Domande e Risposte sul licenziamento
Quando può essere licenziato un lavoratore?
Un lavoratore può essere licenziato per giusta causa o per giustificato motivo soggettivo o oggettivo: il licenziamento per giusta causa (o licenziamento disciplinare) è quello determinato da un inadempimento contrattuale del lavoratore talmente grave da non consentire la prosecuzione, anche provvisoria, del rapporto di lavoro, mentre il licenziamento per giustificato motivo soggettivo si verifica a seguito di inadempimento contrattuale del lavoratore che, pur essendo di notevole importanza, consente la prosecuzione del rapporto di lavoro durante il periodo di preavviso. Pertanto, mentre nel licenziamento per giusta causa il datore di lavoro è dispensato dall’obbligo di dare il preavviso, nel licenziamento per giustificato motivo il recesso deve sempre essere preceduto dal preavviso.
Il licenziamento per giustificato motivo oggettivo, infine, è quello determinato da ragioni inerenti all’attività produttiva, all’organizzazione del lavoro e al regolare funzionamento di essa (licenziamento economico, individuale o collettivo).
Attualmente quali sono le leggi che disciplinano i licenziamenti?
Le leggi che disciplinano i licenziamenti sono: la L.n. 604/1966 (licenziamenti individuali); la L.n. 300/1970 (Statuto dei diritti dei lavoratori); la L.n. 223/1991 (licenziamenti collettivi).
Il Job Act cosa stabilisce sui licenziamenti?
Per i licenziamenti disciplinari il diritto alla reintegrazione nel posto di lavoro potrà avvenire soltanto nelle ipotesi specificamente e dettagliatamente indicate nel DDL che modificherà la legge sul lavoro, attualmente all’esame delle Camere.
Invece, verrà cancellata la norma che prevede la reintegra nel posto di lavoro in caso di licenziamenti economici manifestamente infondati e, al suo posto, verrà riconosciuto al lavoratore un risarcimento economico crescente in base all’anzianità di servizio.
Infine, per i licenziamenti discriminatori la normativa resta quella di sempre e quindi tali provvedimenti saranno considerati nulli, indipendentemente dalla motivazione addotta (religione, sesso, partecipazione ad uno sciopero, credo politico, ecc.) e comporteranno, indipendentemente dal numero dei dipendenti occupati dal datore di lavoro, la reintegrazione in servizio e il risarcimento del danno pari a tutte le retribuzioni maturate dal giorno del licenziamento fino a quello della effettiva reintegra.
Cosa stabilirà il Jobs Act in caso di licenziamento disciplinare dichiarato illegittimo dal magistrato?

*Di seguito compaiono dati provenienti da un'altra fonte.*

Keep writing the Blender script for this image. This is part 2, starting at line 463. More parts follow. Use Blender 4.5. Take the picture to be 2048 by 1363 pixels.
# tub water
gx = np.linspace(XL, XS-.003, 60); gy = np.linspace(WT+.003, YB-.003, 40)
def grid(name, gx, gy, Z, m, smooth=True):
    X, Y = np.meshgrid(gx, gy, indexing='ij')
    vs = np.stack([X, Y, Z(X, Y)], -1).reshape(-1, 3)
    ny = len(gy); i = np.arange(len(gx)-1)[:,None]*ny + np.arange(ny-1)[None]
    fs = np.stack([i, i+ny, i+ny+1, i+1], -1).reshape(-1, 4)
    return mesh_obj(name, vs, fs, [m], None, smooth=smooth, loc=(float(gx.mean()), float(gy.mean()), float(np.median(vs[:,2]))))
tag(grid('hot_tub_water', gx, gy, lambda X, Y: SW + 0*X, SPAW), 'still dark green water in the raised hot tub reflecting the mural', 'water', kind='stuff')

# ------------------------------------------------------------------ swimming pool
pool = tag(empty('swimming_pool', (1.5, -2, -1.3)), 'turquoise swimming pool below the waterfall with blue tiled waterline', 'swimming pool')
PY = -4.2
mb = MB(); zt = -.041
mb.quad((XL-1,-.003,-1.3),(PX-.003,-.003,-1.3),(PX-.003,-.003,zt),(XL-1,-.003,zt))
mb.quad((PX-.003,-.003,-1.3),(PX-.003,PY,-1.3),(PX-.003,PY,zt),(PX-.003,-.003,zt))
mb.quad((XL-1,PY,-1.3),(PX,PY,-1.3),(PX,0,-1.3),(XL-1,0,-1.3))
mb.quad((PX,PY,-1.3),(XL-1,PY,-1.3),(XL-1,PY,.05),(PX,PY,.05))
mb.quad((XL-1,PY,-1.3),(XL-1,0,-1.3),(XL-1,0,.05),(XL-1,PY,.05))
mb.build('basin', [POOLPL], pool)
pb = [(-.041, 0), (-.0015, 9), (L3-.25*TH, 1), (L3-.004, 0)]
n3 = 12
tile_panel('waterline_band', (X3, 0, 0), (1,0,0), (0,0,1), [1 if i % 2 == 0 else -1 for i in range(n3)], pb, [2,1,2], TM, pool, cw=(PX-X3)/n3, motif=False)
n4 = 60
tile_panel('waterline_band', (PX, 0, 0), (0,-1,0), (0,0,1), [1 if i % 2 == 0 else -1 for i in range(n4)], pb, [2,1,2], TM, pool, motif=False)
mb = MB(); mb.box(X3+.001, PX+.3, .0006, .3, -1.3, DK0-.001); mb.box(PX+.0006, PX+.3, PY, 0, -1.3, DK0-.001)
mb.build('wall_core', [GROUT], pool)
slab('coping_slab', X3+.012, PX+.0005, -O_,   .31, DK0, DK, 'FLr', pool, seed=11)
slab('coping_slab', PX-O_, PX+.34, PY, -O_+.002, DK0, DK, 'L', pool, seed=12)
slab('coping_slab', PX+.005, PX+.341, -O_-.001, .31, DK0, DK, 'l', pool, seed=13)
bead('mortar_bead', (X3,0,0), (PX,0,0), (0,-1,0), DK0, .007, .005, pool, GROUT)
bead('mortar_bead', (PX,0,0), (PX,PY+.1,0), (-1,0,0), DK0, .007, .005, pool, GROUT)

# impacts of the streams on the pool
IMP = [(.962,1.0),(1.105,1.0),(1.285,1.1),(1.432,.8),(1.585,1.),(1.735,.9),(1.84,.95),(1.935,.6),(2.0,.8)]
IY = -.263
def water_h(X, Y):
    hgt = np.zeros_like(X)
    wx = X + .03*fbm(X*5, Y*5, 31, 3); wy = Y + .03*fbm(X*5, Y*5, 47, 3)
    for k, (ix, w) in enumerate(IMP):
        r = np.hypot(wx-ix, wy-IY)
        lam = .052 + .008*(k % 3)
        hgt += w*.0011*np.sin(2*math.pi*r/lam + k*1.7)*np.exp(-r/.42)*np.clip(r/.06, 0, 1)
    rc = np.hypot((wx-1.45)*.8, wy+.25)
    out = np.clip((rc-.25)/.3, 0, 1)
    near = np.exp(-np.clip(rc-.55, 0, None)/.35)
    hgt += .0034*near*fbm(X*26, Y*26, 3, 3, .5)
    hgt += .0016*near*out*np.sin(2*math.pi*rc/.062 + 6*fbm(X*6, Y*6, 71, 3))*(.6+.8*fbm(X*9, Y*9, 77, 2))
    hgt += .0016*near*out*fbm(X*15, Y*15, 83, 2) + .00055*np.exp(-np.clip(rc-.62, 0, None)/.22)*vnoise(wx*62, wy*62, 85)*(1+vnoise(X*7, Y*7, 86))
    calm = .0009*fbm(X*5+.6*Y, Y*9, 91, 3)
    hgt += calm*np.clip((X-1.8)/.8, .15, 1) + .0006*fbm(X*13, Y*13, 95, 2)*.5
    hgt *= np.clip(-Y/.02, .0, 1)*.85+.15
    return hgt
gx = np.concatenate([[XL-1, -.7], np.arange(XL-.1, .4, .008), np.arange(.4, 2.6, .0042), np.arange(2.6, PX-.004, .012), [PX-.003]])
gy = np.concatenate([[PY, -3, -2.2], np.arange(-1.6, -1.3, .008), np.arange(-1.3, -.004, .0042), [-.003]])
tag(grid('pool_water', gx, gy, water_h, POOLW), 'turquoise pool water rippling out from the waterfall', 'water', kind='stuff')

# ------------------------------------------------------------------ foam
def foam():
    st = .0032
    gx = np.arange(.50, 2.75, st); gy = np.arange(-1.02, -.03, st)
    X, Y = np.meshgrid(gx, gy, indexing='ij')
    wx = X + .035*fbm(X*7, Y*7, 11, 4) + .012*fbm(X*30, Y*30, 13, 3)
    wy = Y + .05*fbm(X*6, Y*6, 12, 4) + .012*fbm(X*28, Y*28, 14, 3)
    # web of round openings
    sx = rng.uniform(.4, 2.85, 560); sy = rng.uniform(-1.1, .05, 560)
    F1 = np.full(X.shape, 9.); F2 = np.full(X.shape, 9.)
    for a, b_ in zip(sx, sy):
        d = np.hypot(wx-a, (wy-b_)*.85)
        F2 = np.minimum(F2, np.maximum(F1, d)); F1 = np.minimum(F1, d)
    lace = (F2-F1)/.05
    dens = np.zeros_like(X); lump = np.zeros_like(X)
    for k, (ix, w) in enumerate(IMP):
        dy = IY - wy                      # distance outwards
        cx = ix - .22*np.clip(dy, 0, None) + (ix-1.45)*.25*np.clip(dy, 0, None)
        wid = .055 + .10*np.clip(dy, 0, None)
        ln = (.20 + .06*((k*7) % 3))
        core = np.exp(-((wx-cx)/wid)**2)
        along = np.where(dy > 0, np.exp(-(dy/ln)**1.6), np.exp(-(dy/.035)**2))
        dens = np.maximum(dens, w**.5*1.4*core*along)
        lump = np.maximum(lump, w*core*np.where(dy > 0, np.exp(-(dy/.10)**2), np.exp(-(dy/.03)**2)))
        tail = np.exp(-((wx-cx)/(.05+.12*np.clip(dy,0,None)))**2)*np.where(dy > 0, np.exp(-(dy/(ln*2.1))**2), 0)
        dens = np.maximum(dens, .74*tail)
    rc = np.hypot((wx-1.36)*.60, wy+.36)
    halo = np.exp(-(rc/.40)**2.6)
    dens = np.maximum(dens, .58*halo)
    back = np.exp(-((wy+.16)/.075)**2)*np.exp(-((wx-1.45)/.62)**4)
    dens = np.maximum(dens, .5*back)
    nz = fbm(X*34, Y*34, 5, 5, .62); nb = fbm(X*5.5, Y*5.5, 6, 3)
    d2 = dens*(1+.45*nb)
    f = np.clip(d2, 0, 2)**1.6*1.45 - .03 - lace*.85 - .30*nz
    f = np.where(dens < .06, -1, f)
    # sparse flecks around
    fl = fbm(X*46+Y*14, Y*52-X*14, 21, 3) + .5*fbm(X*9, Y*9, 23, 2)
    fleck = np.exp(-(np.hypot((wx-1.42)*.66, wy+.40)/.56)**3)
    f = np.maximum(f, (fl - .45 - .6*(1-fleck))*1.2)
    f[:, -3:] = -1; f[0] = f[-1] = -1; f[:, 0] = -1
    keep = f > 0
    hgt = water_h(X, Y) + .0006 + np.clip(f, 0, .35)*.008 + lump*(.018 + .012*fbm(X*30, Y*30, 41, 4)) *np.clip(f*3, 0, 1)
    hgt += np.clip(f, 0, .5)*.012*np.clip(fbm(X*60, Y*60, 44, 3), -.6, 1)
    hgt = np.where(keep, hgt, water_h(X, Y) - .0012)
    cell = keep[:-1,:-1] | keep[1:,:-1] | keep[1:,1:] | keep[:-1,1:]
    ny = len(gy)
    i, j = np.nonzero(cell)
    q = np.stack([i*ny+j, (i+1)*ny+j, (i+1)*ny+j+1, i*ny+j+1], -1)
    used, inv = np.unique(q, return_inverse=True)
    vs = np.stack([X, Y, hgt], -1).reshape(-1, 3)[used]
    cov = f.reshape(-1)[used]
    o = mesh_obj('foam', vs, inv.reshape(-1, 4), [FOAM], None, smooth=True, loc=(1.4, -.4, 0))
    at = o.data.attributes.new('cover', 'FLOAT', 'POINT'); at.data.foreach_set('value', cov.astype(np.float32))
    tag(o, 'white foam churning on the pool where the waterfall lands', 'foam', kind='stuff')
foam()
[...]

Il diritto alla reintegra nel posto di lavoro sarà limitato esclusivamente ai casi che verranno elencati dettagliatamente negli emanandi decreti legislativi attuativi della riforma del lavoro. Attualmente se il giudice accerta l’inesistenza della giusta causa, perché il fatto non sussiste ovvero il contratto collettivo (o il codice disciplinare) applicabile puniscono quel comportamento con una sanzione conservativa, il giudice annulla il licenziamento e condanna il datore a pagare una indennità non superiore a 12 mensilità .
Cosa stabilirà il Jobs Act in caso di licenziamento per motivi economici sarà ritenuto illegittimo?
In tale ipotesi il giudice non potrà più disporre la reintegra nel posto di lavoro, ma potrà soltanto stabilire un indennizzo economico certo e crescente in base all’anzianità di servizio (e comunque compresa tra 12 e 24 mensilità ). Attualmente il datore di lavoro, che occupa più di 15 dipendenti, e che intende procedere ad un licenziamento per motivi economici deve avviare la relativa procedura presso la D.T.L. territorialmente competente alla presenza altresì del lavoratore interessato dal provvedimento espulsivo. In tale sede si tenterà la conciliazione la quale, se fallisce, porterà al licenziamento del lavoratore. Nel caso in cui il giudice riconosca infondati i motivi del licenziamento non potrà più ordinare la reintegra nel posto di lavoro del lavoratore illegittimamente licenziato ma, come sopra si è detto, esclusivamente un risarcimento in denaro.
Quando entreranno in vigore le nuove norme?
Allo stato non è dato di saperlo, poiché dovrà essere approvato il DDL all’esame delle Camere e subito dopo il Governo dovrà emanare i relativi decreti legislativi attuativi.